NEW ORLEANS — When Greg Sankey arrived in New Orleans for Sunday’s showdown between Florida State and LSU, it had been an incredible 72 hours for the SEC commissioner.
Not only had his league gone an impressive 13-0 in Week 1 competition capped off by dominating performances by No. 1 Alabama and No. 3 Georgia, but Florida pulled off a spectacular upset of No. 7 Utah in the Swamp Saturday night.
“It’s always good to get off to a good start,” Sankey told the Orlando Sentinel.
Tucked into those three days was the surprising news that the College Football Playoff’s Board of Managers voted unanimously to approve the proposed 12-team playoff expansion plan Friday.
The move brought a quick resolution to a topic that the 11 conference commissioners and Notre Dame athletics director Jack Swarbrick have debated vigorously for over a year.
Sankey was a member of a four-man working group that included former Big 12 commissioner Bob Bowlsby, Mountain West commissioner Craig Thompson and Swarbrick, who recommended the 12-team expansion plan last July. Initially, it was met with approval.
However, things quickly deteriorated when Texas and Oklahoma announced they were leaving the Big 12 for the SEC. The move started another round of realignment, eventually leading to 22 schools changing conferences.
For Sankey, the resolution could be seen as vindication.
“The short answer is yes and maybe that magnifies the bewilderment of the approach over the last 12 months,” Sankey said. “It’s unfortunate we lost time to deal with some of the details that Jack, Bob, Craig and myself knew needed to be addressed as opposed to wrestling where things weren’t competitive.”
Thoughts for possible expansion of the Playoff before the end of the current 12-year deal with ESPN in 2026 were squashed when conferences like the ACC, Big Ten and Pac-12 pushed back, citing concerns over uncertain futures with realignment and ongoing issues with name, image and likeness legislation and the transfer portal.
With the Playoff Management Committee, comprised of the commissioners, in a stalemate, it was up to the Playoff’s Board of Managers, which consists of school presidents, to step in and make the final decision.

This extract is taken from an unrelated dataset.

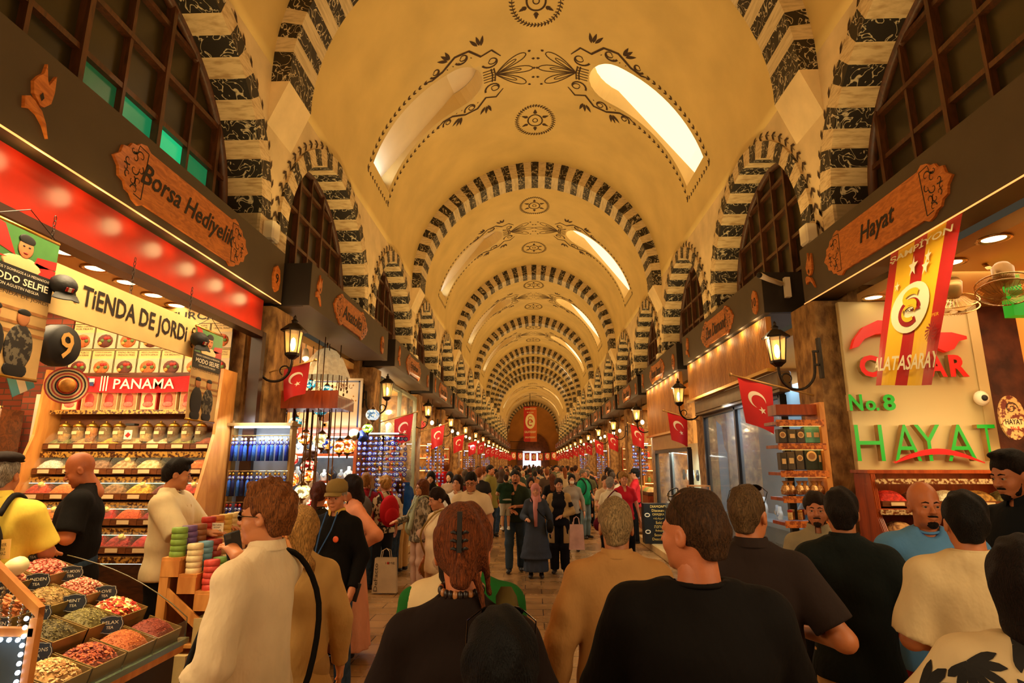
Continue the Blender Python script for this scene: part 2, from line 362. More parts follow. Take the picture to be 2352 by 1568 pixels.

“Rather than try to dig in, we’ve just said no, we’re not going to expand,” Sankey said of the stalemate among commissioners. “The Presidents were clear in January 2019 that they are going to make the decision and this January, when the Management Committee could not come to an agreement, the president said we’re going to keep working on that and they did what they said.”
The unanimous decision by the board means expansion can happen as soon as 2024 but no later than 2026.
Sankey and the Management Committee are meeting in Dallas this week to try hammering out the details and possibly work toward an earlier date.
“There’s an opportunity now,” Sankey said. “But I have some issues that need to be addressed and I’ve made those known since we walked away.
“There are some practical matters, like the notion of first-round games on campus was a concept from our working group, but we have to dig into the academic calendar, the NFL schedule, the regular season and the after-season conference schedule to make sure that we can do what we’ve envisioned.”
Other issues the Management Committee plans to visit are contractual issues involving the New Year’s Six bowl games. The Cotton, Fiesta, Orange, Peach, Rose and Sugar bowls have hosted the two semifinal games on a rotating basis since 2014. The group would also look at sites currently set to host the National Championship games, including Miami in 2026, and those dates might have to change.
The billion-dollar question facing the committee would be the television contract, which would need to be reworked with the possibility of a bidding war between networks on future deals.
Texas, Oklahoma’s status
New Big 12 commissioner Brett Yormark announced last week that the league was opening up conversations with ESPN and Fox on a possible extension of its current media rights deal, which expires in 2025. Part of those talks reportedly could center on the future of Texas and Oklahoma.
Both schools are scheduled to join the SEC by 2025, but could a new deal predicate a sooner move?
“It’s not up to me, it’s not up to us, per se,” Sankey said. “It’s been mentioned identified, but the appropriate thing for us is to watch and see what happens.”
According to Sankey, any decision to move up the move date would have to come from the schools and the Big 12.